■ Problem: In the listing below, find the line with "from pxr import", then repeat exactly every line from the top through that one.
-- START --
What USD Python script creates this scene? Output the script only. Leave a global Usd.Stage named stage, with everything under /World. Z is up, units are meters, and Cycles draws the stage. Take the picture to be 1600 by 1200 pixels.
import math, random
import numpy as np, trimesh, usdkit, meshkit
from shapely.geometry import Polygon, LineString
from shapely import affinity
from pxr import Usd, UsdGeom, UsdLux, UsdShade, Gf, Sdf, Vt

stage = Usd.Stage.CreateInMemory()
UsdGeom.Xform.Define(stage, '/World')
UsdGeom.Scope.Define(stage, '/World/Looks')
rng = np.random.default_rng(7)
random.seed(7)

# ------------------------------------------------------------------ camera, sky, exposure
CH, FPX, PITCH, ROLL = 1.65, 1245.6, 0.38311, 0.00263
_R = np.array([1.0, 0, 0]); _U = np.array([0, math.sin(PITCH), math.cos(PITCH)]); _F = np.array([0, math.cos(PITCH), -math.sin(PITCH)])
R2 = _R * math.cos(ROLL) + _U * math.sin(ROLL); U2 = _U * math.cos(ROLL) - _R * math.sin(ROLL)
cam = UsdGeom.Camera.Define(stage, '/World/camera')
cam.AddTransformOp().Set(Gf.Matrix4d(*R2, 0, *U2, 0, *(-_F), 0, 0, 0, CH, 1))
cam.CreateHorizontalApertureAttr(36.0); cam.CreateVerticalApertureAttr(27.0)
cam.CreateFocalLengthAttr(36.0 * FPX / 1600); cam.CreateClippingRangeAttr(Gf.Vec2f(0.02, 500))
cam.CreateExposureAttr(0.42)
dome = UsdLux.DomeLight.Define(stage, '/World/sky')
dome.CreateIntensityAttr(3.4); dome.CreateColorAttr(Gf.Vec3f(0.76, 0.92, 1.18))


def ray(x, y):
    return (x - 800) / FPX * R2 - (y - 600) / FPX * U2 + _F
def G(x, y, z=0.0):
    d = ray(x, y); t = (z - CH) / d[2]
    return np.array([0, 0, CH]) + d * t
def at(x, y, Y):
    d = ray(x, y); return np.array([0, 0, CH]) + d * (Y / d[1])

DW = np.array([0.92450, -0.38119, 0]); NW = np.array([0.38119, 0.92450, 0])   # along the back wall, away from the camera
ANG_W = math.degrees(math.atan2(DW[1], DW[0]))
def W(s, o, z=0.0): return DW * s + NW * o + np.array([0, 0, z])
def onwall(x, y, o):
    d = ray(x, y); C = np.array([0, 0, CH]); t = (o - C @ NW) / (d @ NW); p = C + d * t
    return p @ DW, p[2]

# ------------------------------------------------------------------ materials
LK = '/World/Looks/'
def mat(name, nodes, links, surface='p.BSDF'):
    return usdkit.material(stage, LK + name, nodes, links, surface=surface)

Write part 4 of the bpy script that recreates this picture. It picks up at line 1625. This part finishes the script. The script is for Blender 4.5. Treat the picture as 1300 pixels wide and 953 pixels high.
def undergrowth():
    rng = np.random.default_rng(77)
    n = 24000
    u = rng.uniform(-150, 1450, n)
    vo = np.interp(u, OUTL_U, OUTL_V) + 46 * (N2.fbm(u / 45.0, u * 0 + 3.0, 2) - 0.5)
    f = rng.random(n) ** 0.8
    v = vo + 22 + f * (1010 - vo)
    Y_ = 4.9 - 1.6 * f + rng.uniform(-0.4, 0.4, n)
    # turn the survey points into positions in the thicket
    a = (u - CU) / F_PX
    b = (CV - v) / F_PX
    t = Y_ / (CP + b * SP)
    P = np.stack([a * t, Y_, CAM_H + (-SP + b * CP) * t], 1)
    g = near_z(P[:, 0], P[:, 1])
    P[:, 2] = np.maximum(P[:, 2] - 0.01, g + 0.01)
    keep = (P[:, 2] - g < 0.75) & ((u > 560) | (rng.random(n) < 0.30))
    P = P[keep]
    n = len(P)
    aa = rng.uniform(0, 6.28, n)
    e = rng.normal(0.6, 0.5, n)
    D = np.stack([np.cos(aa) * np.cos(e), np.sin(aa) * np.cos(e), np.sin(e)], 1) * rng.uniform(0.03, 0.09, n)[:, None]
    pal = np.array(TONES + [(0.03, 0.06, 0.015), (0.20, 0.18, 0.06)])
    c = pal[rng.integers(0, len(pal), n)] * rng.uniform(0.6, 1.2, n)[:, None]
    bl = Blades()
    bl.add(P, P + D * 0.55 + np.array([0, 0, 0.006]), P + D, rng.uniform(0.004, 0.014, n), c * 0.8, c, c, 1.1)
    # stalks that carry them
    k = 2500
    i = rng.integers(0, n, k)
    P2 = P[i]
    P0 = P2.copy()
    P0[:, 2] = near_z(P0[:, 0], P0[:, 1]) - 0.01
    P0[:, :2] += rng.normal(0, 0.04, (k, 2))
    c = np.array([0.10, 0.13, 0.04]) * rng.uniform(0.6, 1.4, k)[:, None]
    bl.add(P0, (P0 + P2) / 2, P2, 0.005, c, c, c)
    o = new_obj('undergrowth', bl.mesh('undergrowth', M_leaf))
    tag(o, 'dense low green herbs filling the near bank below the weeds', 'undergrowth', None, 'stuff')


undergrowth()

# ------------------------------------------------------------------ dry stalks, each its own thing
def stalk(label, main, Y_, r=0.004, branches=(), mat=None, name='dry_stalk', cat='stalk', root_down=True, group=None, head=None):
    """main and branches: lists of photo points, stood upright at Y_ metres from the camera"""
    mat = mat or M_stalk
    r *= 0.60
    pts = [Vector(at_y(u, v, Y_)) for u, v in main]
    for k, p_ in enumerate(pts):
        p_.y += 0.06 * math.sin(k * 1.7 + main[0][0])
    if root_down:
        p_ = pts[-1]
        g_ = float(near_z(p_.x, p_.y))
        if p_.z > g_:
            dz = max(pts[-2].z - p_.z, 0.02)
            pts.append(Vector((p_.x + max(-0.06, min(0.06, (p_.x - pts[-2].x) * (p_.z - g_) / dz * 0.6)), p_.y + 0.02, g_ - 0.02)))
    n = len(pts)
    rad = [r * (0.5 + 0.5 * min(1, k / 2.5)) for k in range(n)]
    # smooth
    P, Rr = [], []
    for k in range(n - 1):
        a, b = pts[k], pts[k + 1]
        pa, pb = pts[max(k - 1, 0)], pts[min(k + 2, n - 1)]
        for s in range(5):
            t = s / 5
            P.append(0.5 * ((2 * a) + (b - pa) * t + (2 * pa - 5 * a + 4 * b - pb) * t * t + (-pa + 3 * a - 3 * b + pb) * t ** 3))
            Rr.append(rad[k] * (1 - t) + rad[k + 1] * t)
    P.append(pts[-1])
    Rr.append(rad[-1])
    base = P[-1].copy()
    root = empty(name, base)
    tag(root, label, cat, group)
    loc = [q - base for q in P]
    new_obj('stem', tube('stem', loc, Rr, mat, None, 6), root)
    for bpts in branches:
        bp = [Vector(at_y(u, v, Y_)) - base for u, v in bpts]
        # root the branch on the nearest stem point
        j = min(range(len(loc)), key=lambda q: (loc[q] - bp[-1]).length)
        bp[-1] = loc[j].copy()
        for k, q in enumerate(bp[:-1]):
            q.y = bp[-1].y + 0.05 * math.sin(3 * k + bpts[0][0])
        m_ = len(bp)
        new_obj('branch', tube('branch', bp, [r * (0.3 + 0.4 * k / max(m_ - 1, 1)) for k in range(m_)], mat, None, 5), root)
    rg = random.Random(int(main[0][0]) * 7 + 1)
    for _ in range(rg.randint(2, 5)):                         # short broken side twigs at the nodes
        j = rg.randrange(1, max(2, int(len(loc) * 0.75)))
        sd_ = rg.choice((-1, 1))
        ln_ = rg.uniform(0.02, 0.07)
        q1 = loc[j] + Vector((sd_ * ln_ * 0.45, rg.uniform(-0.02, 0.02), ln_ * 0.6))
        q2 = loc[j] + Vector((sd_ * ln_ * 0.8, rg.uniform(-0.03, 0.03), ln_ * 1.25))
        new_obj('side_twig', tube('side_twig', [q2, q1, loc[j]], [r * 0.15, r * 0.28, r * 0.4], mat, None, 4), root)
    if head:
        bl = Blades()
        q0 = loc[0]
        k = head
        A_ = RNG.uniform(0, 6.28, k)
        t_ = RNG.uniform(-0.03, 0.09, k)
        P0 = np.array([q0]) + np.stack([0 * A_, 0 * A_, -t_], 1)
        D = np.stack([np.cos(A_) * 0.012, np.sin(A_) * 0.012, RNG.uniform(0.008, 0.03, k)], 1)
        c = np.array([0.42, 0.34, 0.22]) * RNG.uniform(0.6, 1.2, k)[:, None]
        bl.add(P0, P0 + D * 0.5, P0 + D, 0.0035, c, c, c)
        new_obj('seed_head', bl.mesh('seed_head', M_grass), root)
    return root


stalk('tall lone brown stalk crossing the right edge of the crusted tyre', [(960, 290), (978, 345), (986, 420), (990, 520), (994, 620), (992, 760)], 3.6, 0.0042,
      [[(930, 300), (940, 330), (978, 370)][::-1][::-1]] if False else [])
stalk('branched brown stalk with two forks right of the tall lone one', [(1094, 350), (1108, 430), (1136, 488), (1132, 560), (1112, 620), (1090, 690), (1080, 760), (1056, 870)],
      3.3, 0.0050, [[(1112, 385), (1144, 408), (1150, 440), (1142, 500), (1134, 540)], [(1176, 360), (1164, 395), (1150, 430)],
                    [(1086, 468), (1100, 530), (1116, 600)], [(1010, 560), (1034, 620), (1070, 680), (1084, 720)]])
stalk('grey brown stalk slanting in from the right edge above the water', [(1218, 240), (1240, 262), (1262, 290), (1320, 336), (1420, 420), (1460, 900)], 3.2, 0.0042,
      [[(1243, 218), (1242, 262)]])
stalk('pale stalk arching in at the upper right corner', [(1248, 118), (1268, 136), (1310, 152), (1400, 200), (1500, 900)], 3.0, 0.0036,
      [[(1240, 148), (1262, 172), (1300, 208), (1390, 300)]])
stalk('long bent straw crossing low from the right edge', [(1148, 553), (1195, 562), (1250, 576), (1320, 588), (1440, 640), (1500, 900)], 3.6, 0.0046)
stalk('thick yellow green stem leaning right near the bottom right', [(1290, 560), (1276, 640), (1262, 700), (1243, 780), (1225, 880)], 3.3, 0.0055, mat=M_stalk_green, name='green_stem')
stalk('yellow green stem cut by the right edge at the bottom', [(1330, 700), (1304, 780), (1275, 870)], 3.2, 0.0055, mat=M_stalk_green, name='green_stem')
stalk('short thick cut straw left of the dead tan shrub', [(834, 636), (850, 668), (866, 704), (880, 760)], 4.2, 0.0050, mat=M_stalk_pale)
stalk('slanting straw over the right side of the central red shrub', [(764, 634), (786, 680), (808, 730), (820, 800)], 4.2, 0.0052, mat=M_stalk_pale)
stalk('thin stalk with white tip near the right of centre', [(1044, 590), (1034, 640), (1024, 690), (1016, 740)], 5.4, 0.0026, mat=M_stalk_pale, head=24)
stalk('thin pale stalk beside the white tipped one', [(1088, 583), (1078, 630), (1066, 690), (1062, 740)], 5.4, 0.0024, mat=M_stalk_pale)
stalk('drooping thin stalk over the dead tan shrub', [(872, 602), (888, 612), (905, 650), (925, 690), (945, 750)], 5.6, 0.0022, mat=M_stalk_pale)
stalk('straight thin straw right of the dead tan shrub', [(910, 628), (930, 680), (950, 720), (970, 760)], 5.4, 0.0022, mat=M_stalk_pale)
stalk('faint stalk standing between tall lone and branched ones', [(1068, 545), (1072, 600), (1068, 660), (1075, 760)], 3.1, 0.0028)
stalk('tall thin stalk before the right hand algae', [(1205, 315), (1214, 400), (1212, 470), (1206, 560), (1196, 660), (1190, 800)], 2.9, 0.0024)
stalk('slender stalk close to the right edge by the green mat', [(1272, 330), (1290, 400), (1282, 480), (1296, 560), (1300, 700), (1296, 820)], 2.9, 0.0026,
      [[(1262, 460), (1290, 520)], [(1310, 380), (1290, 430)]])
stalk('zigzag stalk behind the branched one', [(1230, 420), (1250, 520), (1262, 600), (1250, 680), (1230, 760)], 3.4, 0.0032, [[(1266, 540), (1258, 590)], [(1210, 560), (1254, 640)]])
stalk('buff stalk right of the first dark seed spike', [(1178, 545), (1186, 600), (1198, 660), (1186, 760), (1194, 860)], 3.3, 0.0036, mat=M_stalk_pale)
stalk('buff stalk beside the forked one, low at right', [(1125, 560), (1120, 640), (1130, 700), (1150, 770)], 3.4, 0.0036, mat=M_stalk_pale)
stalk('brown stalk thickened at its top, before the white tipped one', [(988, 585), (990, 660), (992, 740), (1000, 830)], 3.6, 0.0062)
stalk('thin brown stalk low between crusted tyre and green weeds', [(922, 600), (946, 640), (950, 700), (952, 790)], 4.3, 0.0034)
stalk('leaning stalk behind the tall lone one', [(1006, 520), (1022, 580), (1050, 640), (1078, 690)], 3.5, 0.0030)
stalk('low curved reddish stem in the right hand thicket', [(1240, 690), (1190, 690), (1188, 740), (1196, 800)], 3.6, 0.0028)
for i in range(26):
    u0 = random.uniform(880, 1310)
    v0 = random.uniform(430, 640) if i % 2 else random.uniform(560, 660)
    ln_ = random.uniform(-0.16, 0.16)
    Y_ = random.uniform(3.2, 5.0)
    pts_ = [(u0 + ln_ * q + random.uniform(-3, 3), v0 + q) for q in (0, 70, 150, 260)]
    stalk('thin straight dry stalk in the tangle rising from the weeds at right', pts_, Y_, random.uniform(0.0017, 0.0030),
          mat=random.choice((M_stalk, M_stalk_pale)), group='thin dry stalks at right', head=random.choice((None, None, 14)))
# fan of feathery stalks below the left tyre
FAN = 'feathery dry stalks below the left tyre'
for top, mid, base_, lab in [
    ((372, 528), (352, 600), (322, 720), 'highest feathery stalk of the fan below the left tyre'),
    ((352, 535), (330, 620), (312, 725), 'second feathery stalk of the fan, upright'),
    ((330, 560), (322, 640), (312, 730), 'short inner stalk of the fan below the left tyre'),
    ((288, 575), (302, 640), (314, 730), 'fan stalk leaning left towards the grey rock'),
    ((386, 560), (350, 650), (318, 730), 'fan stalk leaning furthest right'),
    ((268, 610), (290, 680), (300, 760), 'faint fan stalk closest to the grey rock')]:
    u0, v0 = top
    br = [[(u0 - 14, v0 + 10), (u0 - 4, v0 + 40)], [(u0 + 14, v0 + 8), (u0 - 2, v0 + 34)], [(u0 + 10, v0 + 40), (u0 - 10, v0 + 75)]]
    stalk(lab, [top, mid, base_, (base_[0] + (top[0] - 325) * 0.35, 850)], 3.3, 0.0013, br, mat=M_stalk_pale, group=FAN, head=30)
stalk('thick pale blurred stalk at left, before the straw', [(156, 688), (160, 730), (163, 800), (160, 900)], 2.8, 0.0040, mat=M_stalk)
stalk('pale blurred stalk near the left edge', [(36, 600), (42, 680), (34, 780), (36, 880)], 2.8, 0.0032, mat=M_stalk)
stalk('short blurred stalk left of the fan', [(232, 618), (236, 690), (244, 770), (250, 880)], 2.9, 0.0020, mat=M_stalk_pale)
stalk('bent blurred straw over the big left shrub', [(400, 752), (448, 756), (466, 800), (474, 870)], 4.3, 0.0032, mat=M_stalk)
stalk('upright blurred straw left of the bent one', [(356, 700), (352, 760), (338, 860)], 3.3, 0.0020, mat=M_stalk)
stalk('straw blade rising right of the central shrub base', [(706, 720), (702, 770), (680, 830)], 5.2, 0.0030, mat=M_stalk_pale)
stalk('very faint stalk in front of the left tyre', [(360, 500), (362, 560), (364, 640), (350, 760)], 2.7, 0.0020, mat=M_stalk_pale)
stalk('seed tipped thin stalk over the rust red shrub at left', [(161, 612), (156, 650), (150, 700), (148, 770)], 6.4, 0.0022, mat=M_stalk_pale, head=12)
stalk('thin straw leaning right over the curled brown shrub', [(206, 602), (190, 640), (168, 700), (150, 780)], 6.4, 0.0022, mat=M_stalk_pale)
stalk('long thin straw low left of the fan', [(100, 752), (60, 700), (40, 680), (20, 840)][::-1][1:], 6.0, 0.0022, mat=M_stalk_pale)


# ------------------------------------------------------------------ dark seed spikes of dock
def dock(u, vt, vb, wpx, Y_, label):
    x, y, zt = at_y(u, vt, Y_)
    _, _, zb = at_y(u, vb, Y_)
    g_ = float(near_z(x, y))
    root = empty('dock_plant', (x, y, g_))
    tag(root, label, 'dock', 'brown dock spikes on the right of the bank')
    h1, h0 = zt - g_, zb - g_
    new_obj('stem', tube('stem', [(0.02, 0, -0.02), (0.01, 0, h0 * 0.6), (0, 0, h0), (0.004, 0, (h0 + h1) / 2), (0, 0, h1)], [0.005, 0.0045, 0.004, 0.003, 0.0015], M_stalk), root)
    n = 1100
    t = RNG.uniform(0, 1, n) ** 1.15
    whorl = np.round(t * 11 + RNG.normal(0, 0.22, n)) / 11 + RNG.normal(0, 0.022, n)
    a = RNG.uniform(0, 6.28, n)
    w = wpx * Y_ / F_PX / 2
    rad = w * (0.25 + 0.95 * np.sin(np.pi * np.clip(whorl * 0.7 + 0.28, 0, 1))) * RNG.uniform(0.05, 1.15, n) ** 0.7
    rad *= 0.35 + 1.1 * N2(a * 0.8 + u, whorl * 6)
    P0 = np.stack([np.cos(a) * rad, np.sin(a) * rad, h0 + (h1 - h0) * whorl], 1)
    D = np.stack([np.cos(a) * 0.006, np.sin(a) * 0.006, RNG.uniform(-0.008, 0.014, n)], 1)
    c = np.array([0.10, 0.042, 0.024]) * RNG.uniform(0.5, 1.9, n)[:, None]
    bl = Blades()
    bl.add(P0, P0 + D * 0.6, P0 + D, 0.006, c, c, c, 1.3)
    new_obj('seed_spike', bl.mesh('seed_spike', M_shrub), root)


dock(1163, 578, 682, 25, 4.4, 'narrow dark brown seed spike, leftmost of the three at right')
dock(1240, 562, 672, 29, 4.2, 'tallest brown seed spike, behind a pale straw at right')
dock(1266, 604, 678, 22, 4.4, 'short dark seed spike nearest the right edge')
-- END --
■ Output of the task:
What USD Python script creates this scene? Output the script only. Leave a global Usd.Stage named stage, with everything under /World. Z is up, units are meters, and Cycles draws the stage. Take the picture to be 1600 by 1200 pixels.
import math, random
import numpy as np, trimesh, usdkit, meshkit
from shapely.geometry import Polygon, LineString
from shapely import affinity
from pxr import Usd, UsdGeom, UsdLux, UsdShade, Gf, Sdf, Vt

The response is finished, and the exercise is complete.